Saifr stated that last year, AI’s regulatory priorities and ethical obligations dominated discussions; but 2024 could be the year of more tangible AI regulations. “What is unclear is if we will see regulatory action or just political posturing? I think a mix of the two is most likely,” said Saifr.
AI entered the political conversation in the US in 2023, but it was not just discussion, according to the RegTech firm. There was also some action, Saifr stated, culminating in President Biden’s Executive Order on AI at the end of October—a directive calling for more transparency and new standards.
Saifr said, “Politics is at play here too. The Republican focus is not on intensified regulation, while Democratic plans seem based on more regulation and control. But that view can be seen as over simplified. So, it is hard to say what will exactly happen, but it seems that some form of regulation is likely and could align to each industry.
“As a result, I think firms can be cautiously optimistic when dealing with AI-based companies and should pay particular attention to controls that help manage risk and offer transparency.”

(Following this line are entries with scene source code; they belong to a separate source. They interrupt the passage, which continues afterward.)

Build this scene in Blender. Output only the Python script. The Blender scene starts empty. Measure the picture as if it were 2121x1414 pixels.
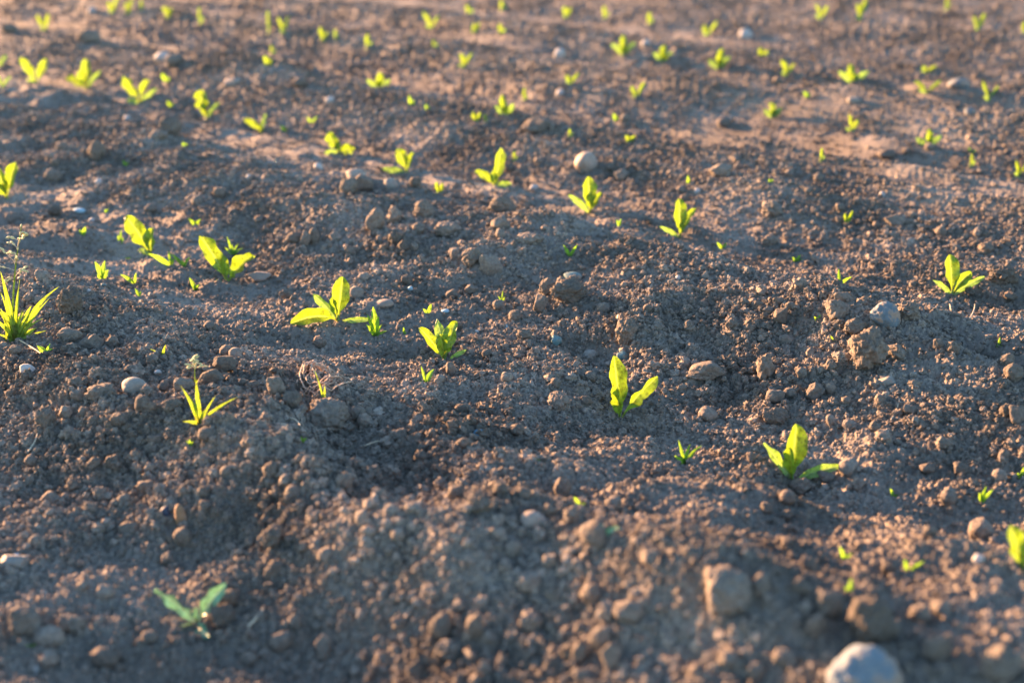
import bpy, math, random
import numpy as np
from mathutils import Vector, Matrix

# ---------------------------------------------------------------- camera
scene = bpy.context.scene
W0, H0 = 2121.0, 1414.0            # pixel frame used for measuring the photograph
LENS = 50.0
F = W0 * LENS / 36.0
HOR = -293.0                        # height of the horizon in that frame
PITCH = math.atan((H0 / 2 - HOR) / F)
CP, SP = math.cos(PITCH), math.sin(PITCH)
HC = 0.50                           # camera height in metres
cam = bpy.data.cameras.new('camera')
camo = bpy.data.objects.new('camera', cam)
scene.collection.objects.link(camo)
cam.lens = LENS; cam.sensor_width = 36.0
cam.clip_start = 0.01; cam.clip_end = 5000
camo.location = (0, 0, HC)
camo.rotation_euler = (math.pi / 2 - PITCH, 0, 0)
cam.dof.use_dof = True
cam.dof.focus_distance = F * HC / (CP * (735 - HOR))
cam.dof.aperture_fstop = 4.6
scene.camera = camo

# ---------------------------------------------------------------- light
SUN_EL = math.radians(9.0)
SUN_AZ = math.radians(-50.0)        # measured from +Y (view direction), negative = left
world = bpy.data.worlds.new("World"); scene.world = world; world.use_nodes = True
nt = world.node_tree; nt.nodes.clear()
sky = nt.nodes.new('ShaderNodeTexSky'); sky.sky_type = 'NISHITA'; sky.sun_disc = False
sky.sun_elevation = SUN_EL; sky.sun_rotation = SUN_AZ
sky.air_density = 1.0; sky.dust_density = 0.6; sky.ozone_density = 2.2
bg = nt.nodes.new('ShaderNodeBackground'); bg.inputs[1].default_value = 0.08
wo = nt.nodes.new('ShaderNodeOutputWorld')
nt.links.new(sky.outputs[0], bg.inputs[0]); nt.links.new(bg.outputs[0], wo.inputs[0])
sun = bpy.data.lights.new('sun', 'SUN'); sun.energy = 5.0; sun.angle = math.radians(0.8)
sun.color = (1.0, 0.52, 0.25)
suno = bpy.data.objects.new('sun', sun); scene.collection.objects.link(suno)
sdir = Vector((math.sin(SUN_AZ) * math.cos(SUN_EL), math.cos(SUN_AZ) * math.cos(SUN_EL), math.sin(SUN_EL)))
suno.rotation_euler = sdir.to_track_quat('Z', 'Y').to_euler()
scene.view_settings.view_transform = 'Standard'; scene.view_settings.look = 'None'
scene.view_settings.gamma = 1.0; scene.view_settings.use_curve_mapping = False
scene.view_settings.exposure = 3.2
scene.render.engine = 'CYCLES'
scene.cycles.max_bounces = 6; scene.cycles.transparent_max_bounces = 8

C = scene.collection
rnd = random.Random(11)
rng = np.random.default_rng(7)

# ---------------------------------------------------------------- noise in numpy
def _hash(ix, iy, seed):
    h = (ix.astype(np.int64) * 374761393 + iy.astype(np.int64) * 668265263 + seed * 1442695041) & 0xffffffff
    h = ((h ^ (h >> 13)) * 1274126177) & 0xffffffff
    h = ((h ^ (h >> 15)) * 2246822519) & 0xffffffff
    return ((h ^ (h >> 16)) & 0xffffff) / 16777216.0
def vnoise(x, y, seed=0):
    ix = np.floor(x); iy = np.floor(y); fx = x - ix; fy = y - iy
    fx = fx * fx * fx * (fx * (fx * 6 - 15) + 10); fy = fy * fy * fy * (fy * (fy * 6 - 15) + 10)
    a = _hash(ix, iy, seed); b = _hash(ix + 1, iy, seed); c = _hash(ix, iy + 1, seed); d = _hash(ix + 1, iy + 1, seed)
    return (a + (b - a) * fx + (c - a) * fy + (a - b - c + d) * fx * fy) * 2 - 1
def fbm(x, y, seed=0, n=4, g=0.5):
    s = 0; a = 1.0
    for i in range(n):
        s = s + a * vnoise(x * 2 ** i + 17.3 * i, y * 2 ** i - 9.1 * i, seed + i); a *= g
    return s
def domes(x, y, cell, seed, dens=0.8):
    """height of round crumbs scattered one to a cell, in units of the cell"""
    gx = x / cell; gy = y / cell; ix = np.floor(gx); iy = np.floor(gy); out = np.zeros_like(x)
    for dx in (-1, 0, 1):
        for dy in (-1, 0, 1):
            cx = ix + dx; cy = iy + dy
            px = cx + _hash(cx, cy, seed); py = cy + _hash(cx, cy, seed + 1)
            r = 0.22 + 0.48 * _hash(cx, cy, seed + 2) ** 2
            on = _hash(cx, cy, seed + 3) < dens
            d2 = (gx - px) ** 2 + (gy - py) ** 2
            e = 1 - d2 / (r * r)
            out = np.maximum(out, np.where(on & (e > 0), np.sqrt(np.maximum(e, 0)) * r, 0))
    return out

# ---------------------------------------------------------------- pixel <-> ground helpers
def plane_pt(px, py):
    vp = max(py - HOR, 1.0); z = F * HC / (CP * vp)
    return ((px - W0 / 2) * z / F, (z - HC * SP) / CP)
def depth(x, y, z=0.0):
    return y * CP + (HC - z) * SP
def project(p):
    zc = p[1] * CP + (HC - p[2]) * SP
    return (W0 / 2 + F * p[0] / zc, H0 / 2 + F * ((HC - p[2]) * CP - p[1] * SP) / zc)

# row direction on the ground: two plants of the front row
p_a = np.array(plane_pt(920, 742)); p_b = np.array(plane_pt(1640, 992))
A = (p_b - p_a) / np.linalg.norm(p_b - p_a)          # along the row, towards the camera's right
N = np.array([-A[1], A[0]])                            # across the rows, away from the camera
O1 = float(p_a @ N)
O2 = float(np.array(plane_pt(1220, 436)) @ N)
S = O2 - O1                                            # row spacing

def smooth(a, b, t):
    t = np.clip((t - a) / (b - a), 0, 1); return t * t * (3 - 2 * t)

# local features: px, py, radius along row (m), radius across (m), height (m)
FEAT = [
 (745, 935, .10, .045, -.020), (860, 1010, .08, .05, -.012), (790, 1085, .05, .035, -.016),
 (1750, 335, .07, .06, -.030), (2060, 752, .07, .035, -.028),
 (1235, 712, .04, .03, -.018), (700, 1345, .07, .04, -.026), (300, 1385, .07, .04, -.022),
 (1380, 862, .05, .03, -.012), (1620, 1110, .06, .035, -.014), (1095, 1215, .04, .03, -.014),
 (1700, 985, .05, .03, -.006), (1900, 1020, .08, .05, -.012),
 (1560, 1040, .06, .03, .010), (470, 925, .12, .04, .001), (850, 1160, .12, .04, .022), (590, 1000, .08, .035, .007), (1250, 1250, .12, .04, .016), (2100, 1480, .22, .22, .034), (1010, 1180, .045, .05, .016), (1470, 1050, .06, .045, .013), (1480, 1340, .05, .05, .016),
 (720, 1170, .05, .04, .012), (500, 960, .05, .04, .010), (1250, 1100, .05, .035, -.010), (1640, 1250, .05, .035, -.008), (1950, 1200, .07, .05, .014),
 (300, 1150, .14, .06, -.006), (560, 1250, .12, .05, -.005),
 (1350, 1290, .10, .04, .014), (1740, 690, .08, .05, .016), (1150, 505, .10, .05, .014),
 (1300, 690, .05, .035, .012), (1190, 205, .25, .12, .022), (780, 400, .12, .05, .016),
 (300, 300, .16, .08, .020), (1060, 90, .3, .14, .03), (500, 175, .2, .09, .022), (1850, 310, .12, .06, .016),
 (1890, 560, .12, .05, .010), (1600, 425, .12, .06, .018), (1830, 340, .07, .04, .018),
 (2080, 580, .06, .04, .018), (1760, 400, .08, .04, -.012), (2000, 1260, .12, .05, .012),
 (200, 845, .12, .05, .012), (1300, 255, .10, .06, .012), (80, 200, .2, .1, .02),
 (1800, 240, .14, .06, .016), (1935, 195, .1, .05, .020), (1430, 215, .12, .05, .012), (640, 455, .1, .05, .012),
 (1800, 1200, .06, .04, -.010), (1920, 740, .05, .03, .012), (1400, 560, .1, .04, .010),
]
FE = []
for (px, py, ra, ro, hh) in FEAT:
    q = np.array(plane_pt(px, py)); FE.append((q @ A, q @ N, ra, ro, hh))

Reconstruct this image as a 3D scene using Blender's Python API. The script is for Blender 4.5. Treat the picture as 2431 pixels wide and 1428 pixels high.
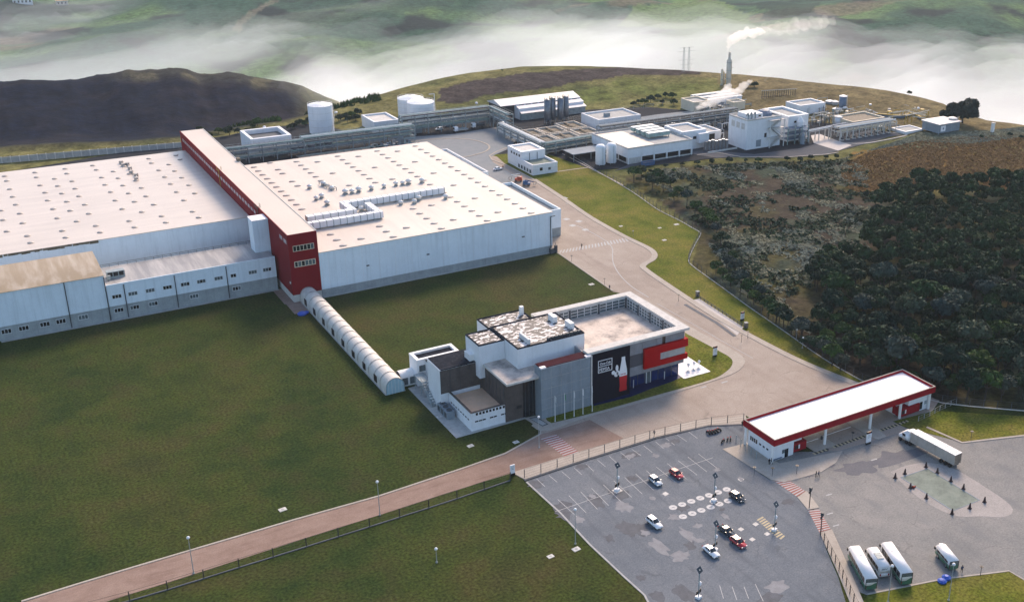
import bpy, bmesh, math, random
import numpy as np
from mathutils import Vector, Matrix
random.seed(7)
for _o in list(bpy.data.objects): bpy.data.objects.remove(_o)
SC = bpy.context.scene
COL = SC.collection
PI = math.pi
R_ = math.radians

# ---------------------------------------------------------------- camera
# site axes: x runs along the long warehouse front, y runs back along the red spine, z up; origin at the red tower's front corner
F_PX, IW, IH = 2605.4, 2431.0, 1428.0
YAW, PITCH, ROLL = R_(33.134), R_(21.605), R_(-1.0275)
PPX, PPY = IW/2 + 294.6, IH/2 - 46.0
CAM = np.array([-86.784, -336.752, 140.0])
_f = np.array([math.sin(YAW)*math.cos(PITCH), math.cos(YAW)*math.cos(PITCH), -math.sin(PITCH)])
_r = np.array([math.cos(YAW), -math.sin(YAW), 0.0])
_d = np.cross(_f, _r)
_r2 = math.cos(ROLL)*_r + math.sin(ROLL)*_d
_d2 = -math.sin(ROLL)*_r + math.cos(ROLL)*_d
RM = np.stack([_r2, _d2, _f])
cam_d = bpy.data.cameras.new('camera')
cam = bpy.data.objects.new('camera', cam_d); COL.objects.link(cam)
m = Matrix.Identity(4)
for i in range(3):
    m[i][0], m[i][1], m[i][2], m[i][3] = _r2[i], -_d2[i], -_f[i], CAM[i]
cam.matrix_world = m
cam_d.sensor_width = 36.0; cam_d.sensor_fit = 'HORIZONTAL'
cam_d.lens = 36.0*F_PX/IW
cam_d.shift_x = -(PPX-IW/2)/IW
cam_d.shift_y = (PPY-IH/2)/IW
cam_d.clip_start = 1.0; cam_d.clip_end = 20000.0
SC.camera = cam

# ---------------------------------------------------------------- light
SUN_ELEV, SUN_AZ = 36.0, 44.0          # azimuth from +y towards +x, degrees
w = bpy.data.worlds.new('World'); SC.world = w; w.use_nodes = True
nt = w.node_tree; nt.nodes.clear()
sky = nt.nodes.new('ShaderNodeTexSky'); sky.sky_type = 'NISHITA'; sky.sun_disc = False
sky.sun_elevation = R_(SUN_ELEV); sky.sun_rotation = R_(SUN_AZ)
sky.altitude = 900; sky.air_density = 1.0; sky.dust_density = 3.0; sky.ozone_density = 1.0
bg = nt.nodes.new('ShaderNodeBackground'); bg.inputs['Strength'].default_value = 0.15
wo = nt.nodes.new('ShaderNodeOutputWorld')
nt.links.new(sky.outputs[0], bg.inputs[0]); nt.links.new(bg.outputs[0], wo.inputs[0])
sd = bpy.data.lights.new('sun', 'SUN'); sd.energy = 2.6; sd.angle = R_(18.0); sd.color = (1.0, 0.75, 0.55)
so = bpy.data.objects.new('sun', sd); COL.objects.link(so)
so.rotation_euler = (R_(90-SUN_ELEV), 0, R_(180-SUN_AZ))
so.location = (200, 200, 400)

SC.view_settings.view_transform = 'Standard'; SC.view_settings.look = 'None'
SC.view_settings.exposure = 0.88; SC.view_settings.gamma = 1.0; SC.view_settings.use_curve_mapping = False
cy = SC.cycles
cy.use_denoising = True; cy.denoiser = 'OPENIMAGEDENOISE'
cy.max_bounces = 8; cy.diffuse_bounces = 2; cy.glossy_bounces = 2; cy.transmission_bounces = 3; cy.volume_bounces = 5
cy.transparent_max_bounces = 12; cy.use_adaptive_sampling = True; cy.adaptive_threshold = 0.02
cy.caustics_reflective = False; cy.caustics_refractive = False; cy.sample_clamp_indirect = 4.0

# ---------------------------------------------------------------- helpers
def gp(u, v, z=0.0):
    """site point at height z that the photograph shows at pixel (u, v)"""
    d = RM.T @ np.array([(u-PPX)/F_PX, (v-PPY)/F_PX, 1.0])
    t = (z-CAM[2])/d[2]
    return Vector((CAM[0]+d[0]*t, CAM[1]+d[1]*t, z))
def los_z(u, v, r):
    """height of the sight line of pixel (u, v) at ground distance r from the camera, and the point"""
    d = RM.T @ np.array([(u-PPX)/F_PX, (v-PPY)/F_PX, 1.0])
    t = r/math.hypot(d[0], d[1])
    return Vector((CAM[0]+d[0]*t, CAM[1]+d[1]*t, CAM[2]+d[2]*t))
def g2(pts, z=0.0):
    return [tuple(gp(u, v, z))[:2] for u, v in pts]

LOC = {}
def tag(o, label=None, cat=None, group=None, kind=None):
    if label: o['label'] = label
    if cat: o['category'] = cat
    if group: o['group'] = group
    if kind: o['kind'] = kind
    return o
def thing(name, label, cat, loc=(0, 0, 0), group=None, rz=0.0):
    o = bpy.data.objects.new(name, None); COL.objects.link(o)
    o.location = loc; o.rotation_euler = (0, 0, rz); o.empty_display_size = 0.5
    LOC[o.name] = Vector(loc)
    return tag(o, label, cat, group)
def link_mesh(name, me, parent=None, loc=None, rz=0.0):
    o = bpy.data.objects.new(name, me); COL.objects.link(o)
    if loc is not None: o.location = loc
    if rz: o.rotation_euler = (0, 0, rz)
    if parent is not None:
        o.parent = parent
        LOC[o.name] = LOC.get(parent.name, Vector((0, 0, 0))) + (Vector(loc) if loc is not None else Vector((0, 0, 0)))
    else:
        LOC[o.name] = Vector(loc) if loc is not None else Vector((0, 0, 0))
    return o
def kids(o):
    return [c for c in bpy.data.objects if c.parent == o]
_KIDS = {}
def kid_index():
    _KIDS.clear()
    for c in bpy.data.objects:
        if c.parent is not None: _KIDS.setdefault(c.parent.name, []).append(c)
def copy_tree(o, parent=None):
    c = o.copy(); COL.objects.link(c); c.parent = parent
    for ch in _KIDS.get(o.name, []): copy_tree(ch, c)
    return c
_used = set()
def place(proto, loc, rz=0.0, label=None, group=None, scale=None):
    """first use moves the prototype itself, later uses copy it and its parts"""
    if proto.name in _used:
        o = copy_tree(proto)
    else:
        kid_index(); _used.add(proto.name); o = proto
    o.location = loc; o.rotation_euler = (0, 0, rz)
    if scale: o.scale = (scale,)*3 if not hasattr(scale, '__len__') else scale
    if label: o['label'] = label
    if group: o['group'] = group
    return o

class MB:
    def __init__(s): s.v = []; s.f = []; s.mi = []
    def add(s, vs, fs, mi=0):
        n = len(s.v); s.v.extend([tuple(p) for p in vs])
        for f in fs: s.f.append(tuple(n+i for i in f)); s.mi.append(mi)
        return s
    def box(s, x0, x1, y0, y1, z0, z1, mi=0):
        if x1 < x0: x0, x1 = x1, x0
        if y1 < y0: y0, y1 = y1, y0
        if z1 < z0: z0, z1 = z1, z0
        v = [(x0,y0,z0),(x1,y0,z0),(x1,y1,z0),(x0,y1,z0),(x0,y0,z1),(x1,y0,z1),(x1,y1,z1),(x0,y1,z1)]
        return s.add(v, [(0,3,2,1),(4,5,6,7),(0,1,5,4),(1,2,6,5),(2,3,7,6),(3,0,4,7)], mi)
    def obox(s, c, ax, lx, ly, z0, z1, mi=0):
        """box centred at c (x, y), turned by ax radians"""
        ca, sa = math.cos(ax), math.sin(ax)
        P = [(c[0]+ca*a-sa*b, c[1]+sa*a+ca*b) for a, b in ((-lx/2,-ly/2),(lx/2,-ly/2),(lx/2,ly/2),(-lx/2,ly/2))]
        return s.prism(P, z0, z1, mi)
    def prism(s, P, z0, z1, mi=0):
        n = len(P)
        a = sum(P[i][0]*P[(i+1)%n][1]-P[(i+1)%n][0]*P[i][1] for i in range(n))
        if a < 0: P = list(P)[::-1]
        v = [(p[0],p[1],z0) for p in P]+[(p[0],p[1],z1) for p in P]
        fs = [tuple(range(n-1,-1,-1)), tuple(range(n,2*n))]+[(i,(i+1)%n,n+(i+1)%n,n+i) for i in range(n)]
        return s.add(v, fs, mi)
    def cyl(s, c, r, z0, z1, n=16, r2=None, mi=0, cap=True):
        r2 = r if r2 is None else r2
        v = [(c[0]+r*math.cos(2*PI*i/n), c[1]+r*math.sin(2*PI*i/n), z0) for i in range(n)]
        v += [(c[0]+r2*math.cos(2*PI*i/n), c[1]+r2*math.sin(2*PI*i/n), z1) for i in range(n)]
        fs = [(i,(i+1)%n,n+(i+1)%n,n+i) for i in range(n)]
        if cap: fs += [tuple(range(n-1,-1,-1)), tuple(range(n,2*n))]
        return s.add(v, fs, mi)
    def tube(s, p, q, r, n=6, r2=None, mi=0):
        p, q = Vector(p), Vector(q); d = (q-p)
        if d.length < 1e-6: return s
        d.normalize(); a = d.orthogonal().normalized(); b = d.cross(a)
        r2 = r if r2 is None else r2
        v = [p+a*r*math.cos(2*PI*i/n)+b*r*math.sin(2*PI*i/n) for i in range(n)]
        v += [q+a*r2*math.cos(2*PI*i/n)+b*r2*math.sin(2*PI*i/n) for i in range(n)]
        return s.add(v, [(i,(i+1)%n,n+(i+1)%n,n+i) for i in range(n)]+[tuple(range(n-1,-1,-1)), tuple(range(n,2*n))], mi)
    def path(s, pts, r, n=6, mi=0):
        for a, b in zip(pts[:-1], pts[1:]): s.tube(a, b, r, n, mi=mi)
        return s
    def lathe(s, prof, n=16, c=(0,0,0), mi=0):
        v = []; k = len(prof)
        for r, z in prof:
            v += [(c[0]+r*math.cos(2*PI*i/n), c[1]+r*math.sin(2*PI*i/n), c[2]+z) for i in range(n)]
        fs = [(j*n+i, j*n+(i+1)%n, (j+1)*n+(i+1)%n, (j+1)*n+i) for j in range(k-1) for i in range(n)]
        fs += [tuple(range(n-1,-1,-1)), tuple(range((k-1)*n, k*n))]
        return s.add(v, fs, mi)
    def mesh(s, name, mats, smooth=False, org=(0,0,0)):
        me = bpy.data.meshes.new(name)
        ox, oy, oz = org
        me.from_pydata([(x-ox, y-oy, z-oz) for x, y, z in s.v], [], s.f)
        if not isinstance(mats, (list, tuple)): mats = [mats]
        for mt in mats: me.materials.append(MT(mt))
        if len(mats) > 1: me.polygons.foreach_set('material_index', s.mi)
        if smooth: me.polygons.foreach_set('use_smooth', [True]*len(s.f))
        me.update()
        return me
    def build(s, name, mats, parent=None, smooth=False, org=None):
        if org is None: org = LOC.get(parent.name, Vector((0,0,0))) if parent is not None else Vector((0,0,0))
        me = s.mesh(name, mats, smooth, org)
        if parent is None and (org[0] or org[1] or org[2]): return link_mesh(name, me, None, org)
        return link_mesh(name, me, parent)
def bx(name, mat, parent, *a): return MB().box(*a).build(name, mat, parent)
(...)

The firm added, “2024 is also an election year, so we could, in theory, see more directive action toward the end of the year or in 2025 depending on the new President and administration’s interpretation of the Executive Order. But it really depends on who will be president and how much they want to regulate or deregulate this area.”
EMIR-REFIT revision
Another area the financial sector can’t sleep on this first half year is the EMIR-REFIT revision associated with the revised derivatives reporting requirements under EMIR-REFIT.
MAPFinTech head of operations Christodoulos Mouskos explained that in the EU during H1 2024 (end of April 2024) we will have the launch of the revised derivatives reporting requirements under EMIR-REFIT.
“The new reporting rules introduce a host of new data elements, such as the concept of collateral haircuts based on Risk Management considerations, identifiers for crypto assets, and the incorporation of a globally endorsed Unique Product Identifier, as well as mandating that all reports are submitted using XMLs. Moreover, additional data points will become subject to matching/reconciliation for the so-called double-sided reports.”
In the view of Mouskos, the new ruleset – while it has been adequately fleshed out by ESMA and IOSCO-CPMI’s publishing guidelines, reports and the XML schemata – is expected to cause a few hiccups especially during launch and during the immediate short term.
He said, “Reporting parties will discover inconsistencies and/or weaknesses in the ruleset when they begin submitting the new reports. The reporting parties will need to inform their respective TRs of these issues and the TRs in turn will liaise with ESMA to find interim or permanent solutions such as e.g. issuing new guidelines, amending validations or adjusting the XML schemata.
“Moreover, many TRs have created sandbox testing environments for the new ruleset urging their users to start test submitting reports to identify issues and iron out kinks before the new rules kick in on the 29th of April 2024.”